“Sevgi tutan eller mis kokar, pislik taşıyanlar ise ömür boyu o pisliğin kokusunda yaşar.”
     Ne derler, “ çamur at izi kalsın”. Çok yaşanıyor son dönemlerde böyle olaylar, şimdilerde buna algı oluşturmak diyenler de var.
     İftira atmak, hele de bunu ağzı var dili yok masum canlara yapmak, gerçekten de benim gözümde günahların en büyüğü. 
     İstanbul’da, ünlenmiş, artık dünyaya mal olmuş Boji isimli bir köpeğimiz var, bu güzel can toplu taşımalara, tramvaylara, vapurlara binip semtler arasında seyahat etmekte. Bu gezintilerindeki fotoları sıklıkla medyada hatta dünya basınında yer almakta. Boji’yi bilmeyen kalmadı gibi. Akıllı, zeki, sevecen ve masum. 
     Bu canla ilgili, geçtiğimiz günlerde akıl almaz, vicdanlara sığmaz bir olay gerçekleşti. Önce, “toplu taşımalarda hayvan istemiyoruz” şeklinde sosyal medya üzerinden bazı kaynaklarca kampanya başlatıldı ve son olarak ta bu kampanyaya Boji için, “İBB'nin kadrolu köpeği BOJİ tramvaya pisledi” iftirası eklendi.
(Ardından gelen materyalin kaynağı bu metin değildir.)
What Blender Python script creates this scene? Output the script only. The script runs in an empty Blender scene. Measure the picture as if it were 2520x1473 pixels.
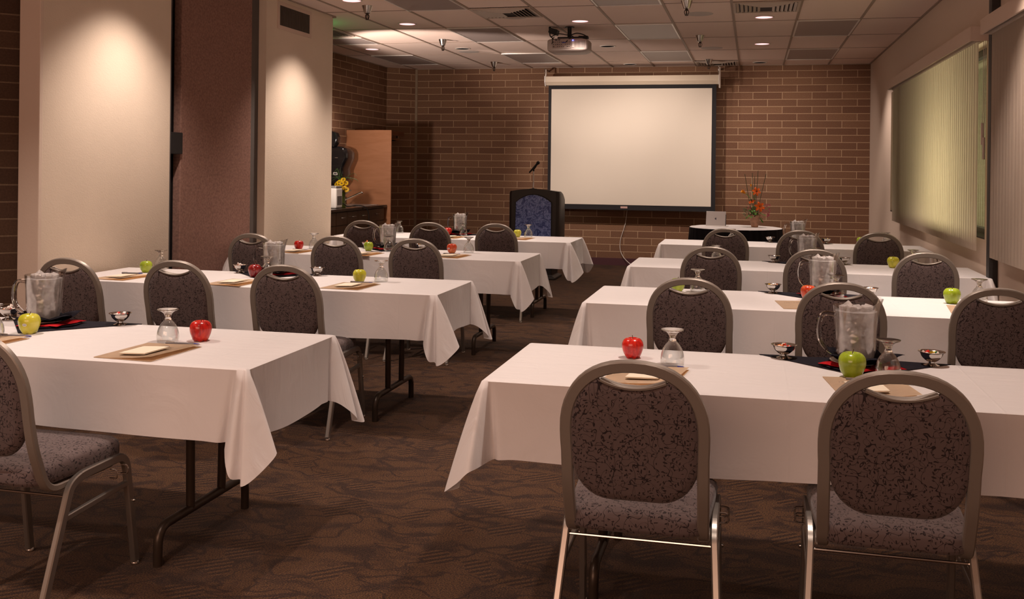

     Ama işte, bu çirkin iftiranın ömrü pek kısa oldu. İBB Sözcüsü Murat Ongun, sosyal medya hesabından yayınladığı video ile, tramvaya kaka koyan vatandaşın görüntülerini paylaştı.
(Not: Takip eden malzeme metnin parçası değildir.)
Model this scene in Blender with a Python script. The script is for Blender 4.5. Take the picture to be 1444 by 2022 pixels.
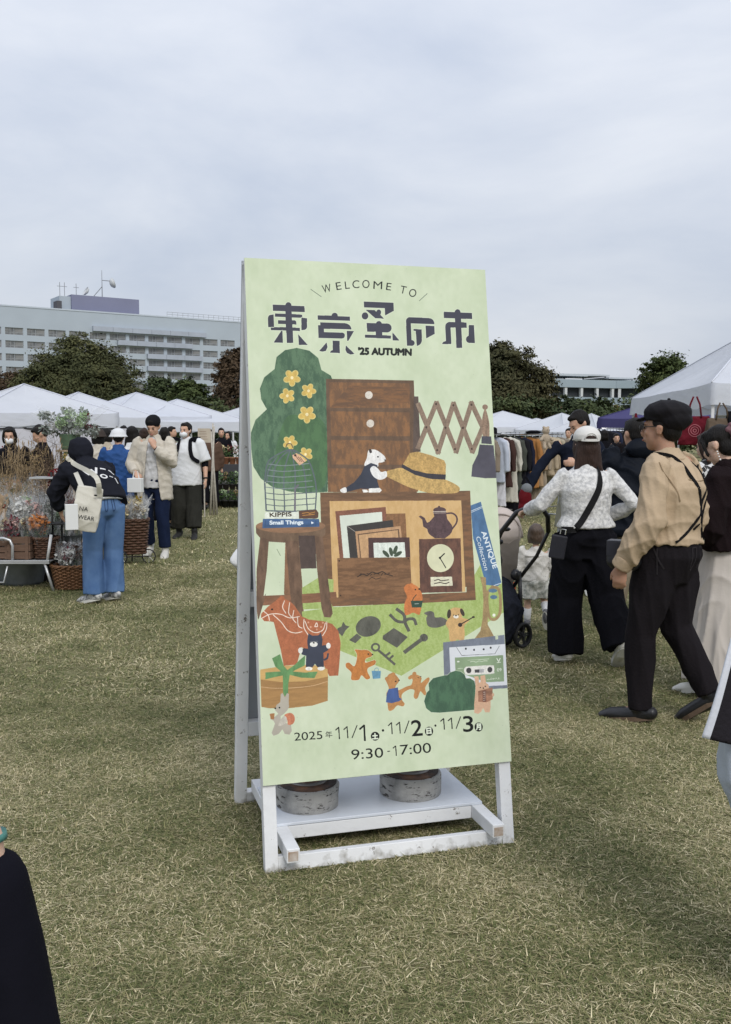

     Evet, evet şaşırmayın! Boji’ye bu çirkin iftirayı atan kişinin, cebinden çıkarttığı pisliği tramvay koltuğuna bıraktığı, kamera kayıtlarında açıkça tespit edildi.
     Söyleyecek söz bazen biter ya, işte bu görüntü sonrasında bende edecek tek kelam kalmadı açıkçası.
     Bu yapılan ne vicdana, ne ahlaka ne de insanlığa sığmaz. Yaradana inanan, inanmayan hiçbir insan böyle bir merhametsizliğe kalkışmaz.
     Bekliyor ve umut ediyoruz ki, kamera kayıtlarındaki, o insan diyemeyeceğim varlık tespit edilir, kamuoyu önüne çıkartılıp afişe edilir, ardından da yasalar önünde gereken cezayı alır.
     Hayvanlar bizlerle birlikte, barış içinde, düzen içinde yaşamayı gayet güzel öğrenmişken, insan cinsi neden sürekli, sadece kendine ait olmayan bu dünyayı onlardan arındırmaya çabalar ki?
     Kediler, köpekler, kuşlar şehirlerimizin güzelliği, süsüdür. Onlarsız her şey çok kuru, basit, zevksiz ve renksiz olacaktır. Neden bunu anlamaz ki çokları!
     Bu bağlamda ne yazık ki caydırıcı niteliği olan yasalarımız halen mevcut değil, olanlar gerçek anlamda uygulanmamakta. Lafın özü, bizler, bizlere emanet masum canları gerçek anlamda koruyamamaktayız.